SUPPLIED DATA ::
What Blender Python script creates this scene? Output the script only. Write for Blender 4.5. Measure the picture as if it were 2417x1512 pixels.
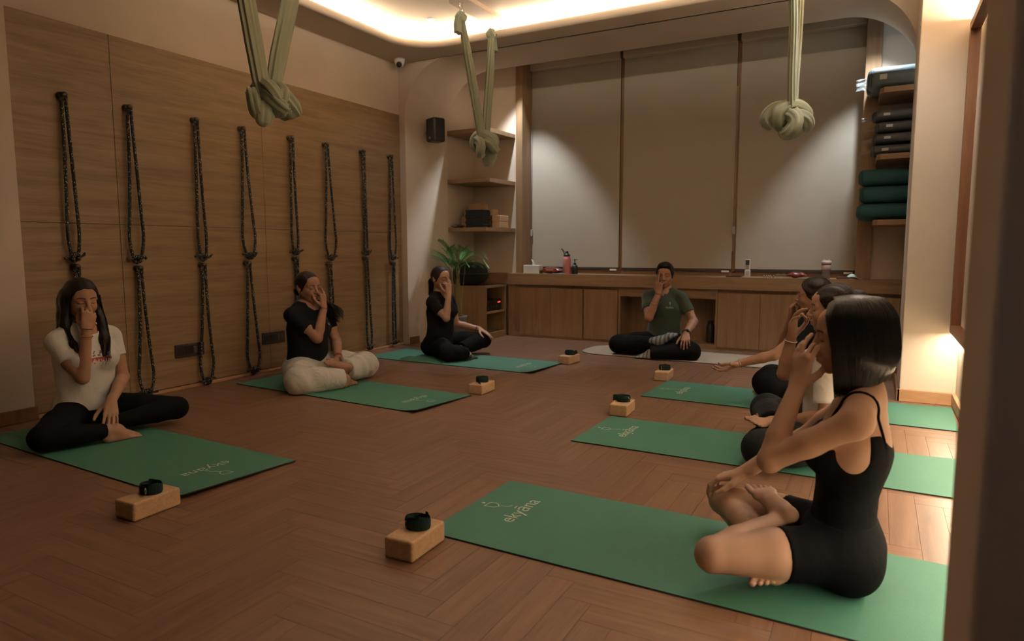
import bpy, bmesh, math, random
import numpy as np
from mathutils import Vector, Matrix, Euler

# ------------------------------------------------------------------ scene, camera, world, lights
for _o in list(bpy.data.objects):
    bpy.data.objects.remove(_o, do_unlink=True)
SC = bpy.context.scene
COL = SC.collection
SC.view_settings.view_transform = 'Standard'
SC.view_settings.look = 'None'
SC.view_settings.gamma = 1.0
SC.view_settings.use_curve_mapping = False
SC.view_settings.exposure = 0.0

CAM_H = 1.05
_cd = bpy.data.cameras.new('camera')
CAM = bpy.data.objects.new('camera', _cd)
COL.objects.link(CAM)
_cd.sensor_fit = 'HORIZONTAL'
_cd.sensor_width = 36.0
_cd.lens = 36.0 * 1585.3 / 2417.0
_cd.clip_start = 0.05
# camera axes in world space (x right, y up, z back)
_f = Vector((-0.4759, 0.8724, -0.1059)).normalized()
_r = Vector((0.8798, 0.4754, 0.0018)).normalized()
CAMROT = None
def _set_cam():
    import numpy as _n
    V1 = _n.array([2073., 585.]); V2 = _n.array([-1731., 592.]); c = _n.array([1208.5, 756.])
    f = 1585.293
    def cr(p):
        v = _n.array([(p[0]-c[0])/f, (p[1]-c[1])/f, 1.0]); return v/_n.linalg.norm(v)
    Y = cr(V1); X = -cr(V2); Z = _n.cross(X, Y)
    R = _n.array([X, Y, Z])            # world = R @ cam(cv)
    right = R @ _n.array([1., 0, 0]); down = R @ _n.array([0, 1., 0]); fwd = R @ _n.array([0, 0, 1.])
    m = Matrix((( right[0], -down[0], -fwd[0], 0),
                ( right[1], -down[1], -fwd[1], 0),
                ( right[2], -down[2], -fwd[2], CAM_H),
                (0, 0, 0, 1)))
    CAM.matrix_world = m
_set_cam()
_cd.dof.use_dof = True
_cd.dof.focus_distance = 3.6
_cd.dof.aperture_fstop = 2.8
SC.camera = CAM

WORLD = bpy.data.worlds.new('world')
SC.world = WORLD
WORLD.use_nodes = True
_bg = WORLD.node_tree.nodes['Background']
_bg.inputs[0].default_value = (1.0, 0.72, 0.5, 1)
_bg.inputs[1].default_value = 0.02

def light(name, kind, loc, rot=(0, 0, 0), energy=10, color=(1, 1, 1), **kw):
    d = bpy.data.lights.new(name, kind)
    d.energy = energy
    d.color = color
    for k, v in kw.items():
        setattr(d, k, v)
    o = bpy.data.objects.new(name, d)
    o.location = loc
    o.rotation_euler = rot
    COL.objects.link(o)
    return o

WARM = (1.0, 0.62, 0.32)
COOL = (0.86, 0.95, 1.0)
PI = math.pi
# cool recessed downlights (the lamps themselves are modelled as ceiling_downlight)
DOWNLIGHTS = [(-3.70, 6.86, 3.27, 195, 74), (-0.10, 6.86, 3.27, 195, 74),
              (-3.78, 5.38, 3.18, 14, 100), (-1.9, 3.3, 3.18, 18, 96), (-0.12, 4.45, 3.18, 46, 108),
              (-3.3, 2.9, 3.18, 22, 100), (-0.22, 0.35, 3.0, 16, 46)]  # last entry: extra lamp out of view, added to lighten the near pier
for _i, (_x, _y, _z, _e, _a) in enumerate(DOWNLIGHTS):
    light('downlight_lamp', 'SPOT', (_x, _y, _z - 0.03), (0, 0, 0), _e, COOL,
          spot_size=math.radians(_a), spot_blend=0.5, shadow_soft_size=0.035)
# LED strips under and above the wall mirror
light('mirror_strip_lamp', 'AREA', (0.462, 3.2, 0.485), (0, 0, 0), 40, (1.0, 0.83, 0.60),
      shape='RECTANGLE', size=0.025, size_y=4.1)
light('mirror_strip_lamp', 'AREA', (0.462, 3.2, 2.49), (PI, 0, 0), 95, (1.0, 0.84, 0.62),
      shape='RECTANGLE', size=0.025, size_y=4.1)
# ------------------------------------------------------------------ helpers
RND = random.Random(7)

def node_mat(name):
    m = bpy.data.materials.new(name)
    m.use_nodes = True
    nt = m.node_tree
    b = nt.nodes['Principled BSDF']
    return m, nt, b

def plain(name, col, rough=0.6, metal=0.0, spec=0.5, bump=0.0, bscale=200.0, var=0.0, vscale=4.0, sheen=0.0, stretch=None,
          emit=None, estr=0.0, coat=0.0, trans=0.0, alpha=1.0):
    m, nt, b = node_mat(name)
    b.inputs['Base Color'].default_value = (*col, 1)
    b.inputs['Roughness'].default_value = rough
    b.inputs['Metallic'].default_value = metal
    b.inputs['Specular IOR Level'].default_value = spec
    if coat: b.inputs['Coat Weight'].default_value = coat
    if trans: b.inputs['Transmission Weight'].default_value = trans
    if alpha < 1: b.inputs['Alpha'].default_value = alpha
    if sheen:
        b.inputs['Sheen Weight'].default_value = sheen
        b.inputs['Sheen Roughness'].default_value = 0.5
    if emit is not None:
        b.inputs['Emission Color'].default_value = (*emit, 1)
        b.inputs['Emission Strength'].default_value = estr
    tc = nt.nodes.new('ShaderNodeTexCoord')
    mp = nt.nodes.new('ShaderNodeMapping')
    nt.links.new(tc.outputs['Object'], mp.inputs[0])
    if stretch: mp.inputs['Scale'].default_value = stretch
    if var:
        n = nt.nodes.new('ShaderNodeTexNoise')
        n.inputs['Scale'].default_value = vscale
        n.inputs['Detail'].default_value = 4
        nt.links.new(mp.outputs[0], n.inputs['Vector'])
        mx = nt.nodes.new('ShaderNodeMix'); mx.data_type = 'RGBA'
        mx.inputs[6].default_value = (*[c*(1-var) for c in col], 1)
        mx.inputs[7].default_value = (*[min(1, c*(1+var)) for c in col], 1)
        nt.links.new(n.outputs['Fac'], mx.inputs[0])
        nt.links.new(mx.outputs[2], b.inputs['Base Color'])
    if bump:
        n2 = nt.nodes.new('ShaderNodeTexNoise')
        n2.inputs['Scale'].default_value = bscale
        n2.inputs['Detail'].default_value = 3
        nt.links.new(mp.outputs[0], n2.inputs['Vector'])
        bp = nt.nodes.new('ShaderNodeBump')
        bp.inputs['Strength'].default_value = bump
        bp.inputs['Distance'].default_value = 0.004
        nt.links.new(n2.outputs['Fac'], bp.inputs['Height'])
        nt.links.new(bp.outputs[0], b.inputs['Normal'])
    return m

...

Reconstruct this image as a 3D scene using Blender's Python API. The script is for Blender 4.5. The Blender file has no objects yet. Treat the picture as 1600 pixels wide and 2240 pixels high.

CHALLENGE ::
Report all lines of the data that include the word "Python".

ANSWER BELOW ::
What Blender Python script creates this scene? Output the script only. Write for Blender 4.5. Measure the picture as if it were 2417x1512 pixels.
Reconstruct this image as a 3D scene using Blender's Python API. The script is for Blender 4.5. The Blender file has no objects yet. Treat the picture as 1600 pixels wide and 2240 pixels high.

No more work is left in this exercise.